Stated goal: Quote every line of the material beneath this one.
# # # #
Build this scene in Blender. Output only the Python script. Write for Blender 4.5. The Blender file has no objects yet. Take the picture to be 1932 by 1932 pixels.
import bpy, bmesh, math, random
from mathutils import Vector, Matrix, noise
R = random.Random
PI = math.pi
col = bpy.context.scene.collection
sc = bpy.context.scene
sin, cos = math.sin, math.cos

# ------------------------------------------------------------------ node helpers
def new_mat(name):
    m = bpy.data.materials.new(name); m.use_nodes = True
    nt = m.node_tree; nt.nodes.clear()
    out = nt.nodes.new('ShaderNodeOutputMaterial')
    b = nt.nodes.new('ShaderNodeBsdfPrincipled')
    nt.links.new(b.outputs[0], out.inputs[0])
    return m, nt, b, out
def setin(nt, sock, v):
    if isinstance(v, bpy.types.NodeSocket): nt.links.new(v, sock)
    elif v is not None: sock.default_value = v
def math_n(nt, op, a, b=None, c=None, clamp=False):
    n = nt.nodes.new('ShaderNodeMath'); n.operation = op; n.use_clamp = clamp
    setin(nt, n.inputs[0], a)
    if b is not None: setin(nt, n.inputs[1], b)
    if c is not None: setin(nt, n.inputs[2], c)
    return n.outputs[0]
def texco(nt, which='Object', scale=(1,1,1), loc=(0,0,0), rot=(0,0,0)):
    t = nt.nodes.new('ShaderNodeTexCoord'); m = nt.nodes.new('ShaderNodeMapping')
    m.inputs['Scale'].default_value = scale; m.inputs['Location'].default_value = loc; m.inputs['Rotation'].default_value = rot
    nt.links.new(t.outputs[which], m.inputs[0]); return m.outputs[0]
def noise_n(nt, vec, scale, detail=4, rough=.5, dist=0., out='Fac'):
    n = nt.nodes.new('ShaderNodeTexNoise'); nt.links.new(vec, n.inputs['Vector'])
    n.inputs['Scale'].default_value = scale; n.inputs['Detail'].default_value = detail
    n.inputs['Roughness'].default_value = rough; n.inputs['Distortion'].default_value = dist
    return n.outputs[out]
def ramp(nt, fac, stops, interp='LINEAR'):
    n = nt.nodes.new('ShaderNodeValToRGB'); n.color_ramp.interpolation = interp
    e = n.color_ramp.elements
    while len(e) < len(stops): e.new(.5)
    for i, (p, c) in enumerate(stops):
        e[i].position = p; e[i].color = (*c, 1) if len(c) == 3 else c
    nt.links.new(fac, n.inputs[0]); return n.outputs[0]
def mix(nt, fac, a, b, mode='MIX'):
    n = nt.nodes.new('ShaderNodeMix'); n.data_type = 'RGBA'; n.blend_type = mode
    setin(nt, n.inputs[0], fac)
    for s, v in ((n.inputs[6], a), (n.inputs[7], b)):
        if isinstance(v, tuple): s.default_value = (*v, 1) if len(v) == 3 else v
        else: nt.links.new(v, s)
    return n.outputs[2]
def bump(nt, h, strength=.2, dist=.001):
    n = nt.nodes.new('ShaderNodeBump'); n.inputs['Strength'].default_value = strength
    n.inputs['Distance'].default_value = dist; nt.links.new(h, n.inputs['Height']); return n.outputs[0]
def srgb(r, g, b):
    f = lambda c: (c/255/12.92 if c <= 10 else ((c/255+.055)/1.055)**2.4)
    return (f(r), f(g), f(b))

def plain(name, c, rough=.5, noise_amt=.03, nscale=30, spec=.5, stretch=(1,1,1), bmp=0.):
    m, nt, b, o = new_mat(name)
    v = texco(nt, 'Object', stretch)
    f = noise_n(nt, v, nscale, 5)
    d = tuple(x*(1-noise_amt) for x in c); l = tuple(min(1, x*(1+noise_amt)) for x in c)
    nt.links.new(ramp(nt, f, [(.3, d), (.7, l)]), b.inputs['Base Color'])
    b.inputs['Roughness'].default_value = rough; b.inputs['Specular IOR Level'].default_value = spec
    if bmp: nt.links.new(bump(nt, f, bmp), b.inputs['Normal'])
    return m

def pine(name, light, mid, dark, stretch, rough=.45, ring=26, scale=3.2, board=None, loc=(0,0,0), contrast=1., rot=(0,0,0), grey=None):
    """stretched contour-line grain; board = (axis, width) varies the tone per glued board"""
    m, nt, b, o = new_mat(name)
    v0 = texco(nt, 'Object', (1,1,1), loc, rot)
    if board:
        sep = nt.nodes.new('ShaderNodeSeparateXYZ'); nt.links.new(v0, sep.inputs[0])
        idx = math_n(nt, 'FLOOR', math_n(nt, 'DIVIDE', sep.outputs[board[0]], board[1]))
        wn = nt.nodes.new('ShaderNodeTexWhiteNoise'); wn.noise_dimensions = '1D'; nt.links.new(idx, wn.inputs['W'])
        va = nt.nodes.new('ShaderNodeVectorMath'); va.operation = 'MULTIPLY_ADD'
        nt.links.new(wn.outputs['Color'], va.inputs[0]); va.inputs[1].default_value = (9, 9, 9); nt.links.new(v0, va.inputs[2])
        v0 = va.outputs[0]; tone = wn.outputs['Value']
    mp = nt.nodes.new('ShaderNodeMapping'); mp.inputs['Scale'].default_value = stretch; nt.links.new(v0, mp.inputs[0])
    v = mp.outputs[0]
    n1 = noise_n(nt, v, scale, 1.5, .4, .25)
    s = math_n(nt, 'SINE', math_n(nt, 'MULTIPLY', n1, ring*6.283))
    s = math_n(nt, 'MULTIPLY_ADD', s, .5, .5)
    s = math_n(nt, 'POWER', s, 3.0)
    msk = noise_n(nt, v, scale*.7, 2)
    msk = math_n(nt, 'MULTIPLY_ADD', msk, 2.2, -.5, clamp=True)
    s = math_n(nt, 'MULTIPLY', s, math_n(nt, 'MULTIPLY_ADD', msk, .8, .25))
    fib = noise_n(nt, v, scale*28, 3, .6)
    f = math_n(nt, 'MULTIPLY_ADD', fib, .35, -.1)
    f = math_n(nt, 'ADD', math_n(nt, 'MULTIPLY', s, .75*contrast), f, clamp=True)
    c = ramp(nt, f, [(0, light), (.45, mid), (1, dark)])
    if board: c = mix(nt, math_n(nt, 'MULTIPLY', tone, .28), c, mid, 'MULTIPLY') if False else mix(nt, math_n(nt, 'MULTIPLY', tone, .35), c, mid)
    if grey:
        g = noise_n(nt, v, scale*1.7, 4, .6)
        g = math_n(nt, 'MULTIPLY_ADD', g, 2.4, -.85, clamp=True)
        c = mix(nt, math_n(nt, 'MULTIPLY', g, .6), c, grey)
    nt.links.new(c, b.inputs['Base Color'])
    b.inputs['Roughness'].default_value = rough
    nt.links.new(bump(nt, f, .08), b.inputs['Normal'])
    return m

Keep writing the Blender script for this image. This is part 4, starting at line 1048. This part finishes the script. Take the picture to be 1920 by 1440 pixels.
# # # #
Task answer:
Build this scene in Blender. Output only the Python script. Write for Blender 4.5. The Blender file has no objects yet. Take the picture to be 1932 by 1932 pixels.
import bpy, bmesh, math, random
from mathutils import Vector, Matrix, noise
R = random.Random
PI = math.pi
col = bpy.context.scene.collection
sc = bpy.context.scene
sin, cos = math.sin, math.cos

# ------------------------------------------------------------------ node helpers
def new_mat(name):
    m = bpy.data.materials.new(name); m.use_nodes = True
    nt = m.node_tree; nt.nodes.clear()
    out = nt.nodes.new('ShaderNodeOutputMaterial')
    b = nt.nodes.new('ShaderNodeBsdfPrincipled')
    nt.links.new(b.outputs[0], out.inputs[0])
    return m, nt, b, out
def setin(nt, sock, v):
    if isinstance(v, bpy.types.NodeSocket): nt.links.new(v, sock)
    elif v is not None: sock.default_value = v
def math_n(nt, op, a, b=None, c=None, clamp=False):
    n = nt.nodes.new('ShaderNodeMath'); n.operation = op; n.use_clamp = clamp
    setin(nt, n.inputs[0], a)
    if b is not None: setin(nt, n.inputs[1], b)
    if c is not None: setin(nt, n.inputs[2], c)
    return n.outputs[0]
def texco(nt, which='Object', scale=(1,1,1), loc=(0,0,0), rot=(0,0,0)):
    t = nt.nodes.new('ShaderNodeTexCoord'); m = nt.nodes.new('ShaderNodeMapping')
    m.inputs['Scale'].default_value = scale; m.inputs['Location'].default_value = loc; m.inputs['Rotation'].default_value = rot
    nt.links.new(t.outputs[which], m.inputs[0]); return m.outputs[0]
def noise_n(nt, vec, scale, detail=4, rough=.5, dist=0., out='Fac'):
    n = nt.nodes.new('ShaderNodeTexNoise'); nt.links.new(vec, n.inputs['Vector'])
    n.inputs['Scale'].default_value = scale; n.inputs['Detail'].default_value = detail
    n.inputs['Roughness'].default_value = rough; n.inputs['Distortion'].default_value = dist
    return n.outputs[out]
def ramp(nt, fac, stops, interp='LINEAR'):
    n = nt.nodes.new('ShaderNodeValToRGB'); n.color_ramp.interpolation = interp
    e = n.color_ramp.elements
    while len(e) < len(stops): e.new(.5)
    for i, (p, c) in enumerate(stops):
        e[i].position = p; e[i].color = (*c, 1) if len(c) == 3 else c
    nt.links.new(fac, n.inputs[0]); return n.outputs[0]
def mix(nt, fac, a, b, mode='MIX'):
    n = nt.nodes.new('ShaderNodeMix'); n.data_type = 'RGBA'; n.blend_type = mode
    setin(nt, n.inputs[0], fac)
    for s, v in ((n.inputs[6], a), (n.inputs[7], b)):
        if isinstance(v, tuple): s.default_value = (*v, 1) if len(v) == 3 else v
        else: nt.links.new(v, s)
    return n.outputs[2]
def bump(nt, h, strength=.2, dist=.001):
    n = nt.nodes.new('ShaderNodeBump'); n.inputs['Strength'].default_value = strength
    n.inputs['Distance'].default_value = dist; nt.links.new(h, n.inputs['Height']); return n.outputs[0]
def srgb(r, g, b):
    f = lambda c: (c/255/12.92 if c <= 10 else ((c/255+.055)/1.055)**2.4)
    return (f(r), f(g), f(b))

def plain(name, c, rough=.5, noise_amt=.03, nscale=30, spec=.5, stretch=(1,1,1), bmp=0.):
    m, nt, b, o = new_mat(name)
    v = texco(nt, 'Object', stretch)
    f = noise_n(nt, v, nscale, 5)
    d = tuple(x*(1-noise_amt) for x in c); l = tuple(min(1, x*(1+noise_amt)) for x in c)
    nt.links.new(ramp(nt, f, [(.3, d), (.7, l)]), b.inputs['Base Color'])
    b.inputs['Roughness'].default_value = rough; b.inputs['Specular IOR Level'].default_value = spec
    if bmp: nt.links.new(bump(nt, f, bmp), b.inputs['Normal'])
    return m

def pine(name, light, mid, dark, stretch, rough=.45, ring=26, scale=3.2, board=None, loc=(0,0,0), contrast=1., rot=(0,0,0), grey=None):
    """stretched contour-line grain; board = (axis, width) varies the tone per glued board"""
    m, nt, b, o = new_mat(name)
    v0 = texco(nt, 'Object', (1,1,1), loc, rot)
    if board:
        sep = nt.nodes.new('ShaderNodeSeparateXYZ'); nt.links.new(v0, sep.inputs[0])
        idx = math_n(nt, 'FLOOR', math_n(nt, 'DIVIDE', sep.outputs[board[0]], board[1]))
        wn = nt.nodes.new('ShaderNodeTexWhiteNoise'); wn.noise_dimensions = '1D'; nt.links.new(idx, wn.inputs['W'])
        va = nt.nodes.new('ShaderNodeVectorMath'); va.operation = 'MULTIPLY_ADD'
        nt.links.new(wn.outputs['Color'], va.inputs[0]); va.inputs[1].default_value = (9, 9, 9); nt.links.new(v0, va.inputs[2])
        v0 = va.outputs[0]; tone = wn.outputs['Value']
    mp = nt.nodes.new('ShaderNodeMapping'); mp.inputs['Scale'].default_value = stretch; nt.links.new(v0, mp.inputs[0])
    v = mp.outputs[0]
    n1 = noise_n(nt, v, scale, 1.5, .4, .25)
    s = math_n(nt, 'SINE', math_n(nt, 'MULTIPLY', n1, ring*6.283))
    s = math_n(nt, 'MULTIPLY_ADD', s, .5, .5)
    s = math_n(nt, 'POWER', s, 3.0)
    msk = noise_n(nt, v, scale*.7, 2)
    msk = math_n(nt, 'MULTIPLY_ADD', msk, 2.2, -.5, clamp=True)
    s = math_n(nt, 'MULTIPLY', s, math_n(nt, 'MULTIPLY_ADD', msk, .8, .25))
    fib = noise_n(nt, v, scale*28, 3, .6)
    f = math_n(nt, 'MULTIPLY_ADD', fib, .35, -.1)
    f = math_n(nt, 'ADD', math_n(nt, 'MULTIPLY', s, .75*contrast), f, clamp=True)
    c = ramp(nt, f, [(0, light), (.45, mid), (1, dark)])
    if board: c = mix(nt, math_n(nt, 'MULTIPLY', tone, .28), c, mid, 'MULTIPLY') if False else mix(nt, math_n(nt, 'MULTIPLY', tone, .35), c, mid)
    if grey:
        g = noise_n(nt, v, scale*1.7, 4, .6)
        g = math_n(nt, 'MULTIPLY_ADD', g, 2.4, -.85, clamp=True)
        c = mix(nt, math_n(nt, 'MULTIPLY', g, .6), c, grey)
    nt.links.new(c, b.inputs['Base Color'])
    b.inputs['Roughness'].default_value = rough
    nt.links.new(bump(nt, f, .08), b.inputs['Normal'])
    return m

Keep writing the Blender script for this image. This is part 4, starting at line 1048. This part finishes the script. Take the picture to be 1920 by 1440 pixels.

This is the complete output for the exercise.